Zuidnederlands Woordenboek

Walter De Clerck (1981)

Gepubliceerd op 03-02-2023

kopen

betekenis & definitie

1. In de verb. een kind kopen e.d., een kind krijgen, willen, maken enz.

Wie zou dat nu gepeinsd hebben, ze koopen nog ’n zoontje!

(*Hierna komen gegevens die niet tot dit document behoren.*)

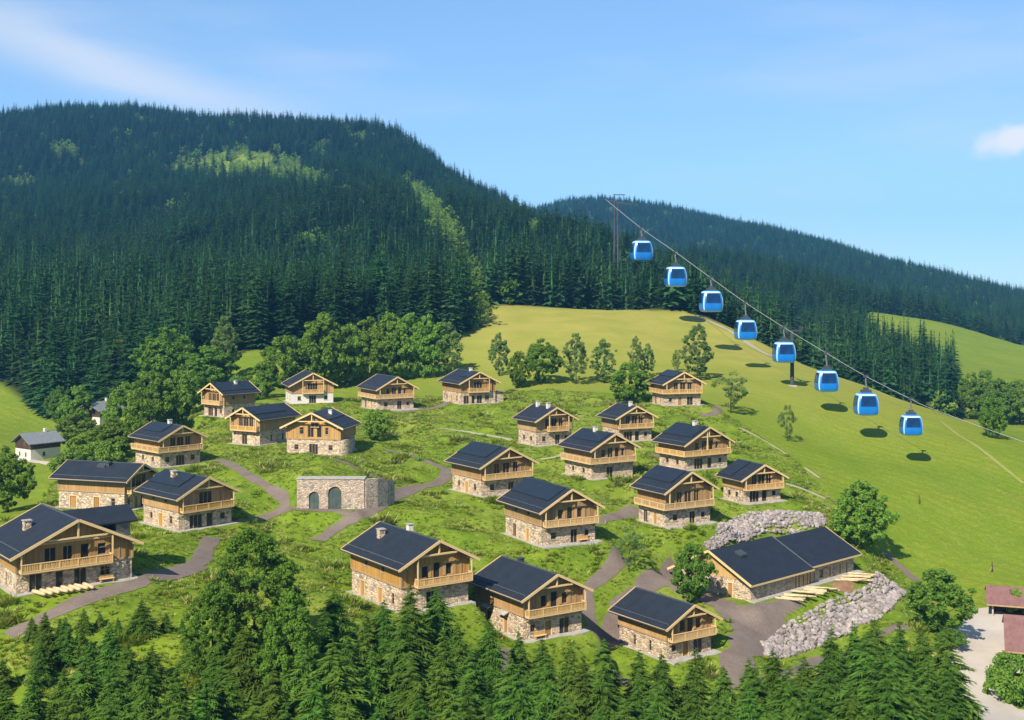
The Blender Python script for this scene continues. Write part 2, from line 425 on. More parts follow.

DEWACHTER 1942, 6.

De dokter was van mening dat het voortaan beter was als zij geen kinderen meer kocht, TEIRLINCK 1952, 2, 7.

Toen grootvader en grootmoeder hun dertiende kind kochten, wisten zij niet welken naam er aan te geven, vooral daar zij zich aan een dochter hadden verwacht, LIA TIMMERMANS 1962, 18.

In die landen willen de mensen veel kinderen kopen, omdat ze er gewoon zijn dat veel kinderen sterven, Vrouw en Wereld jan. 1975, p. 12.

We verkiezen een mannelijke kandidaat, jij gaat immers toch trouwen en kindertjes kopen, Vrouw en Wereld sept. 1976, p. 26.

Ook o.a.: VERMEYEN 1947, 49. BONI 1948, 20. V.D. WOESTIJNE 1963, 8.

2. In het kaartspel: troeven.

Ik ben verliefd op schoppenvrouw,’ zei de kolonel, terwijl hij er de heer op zette. ‘Niets voor u,’ zei mevrouw Tourelle, terwijl zij de slag kocht, BERKHOF 1962, 88.

Sam.: afkopen, met een hogere troefkaart een slag halen, overtroeven, hoger troeven; ook: bovenkopen, overkopen.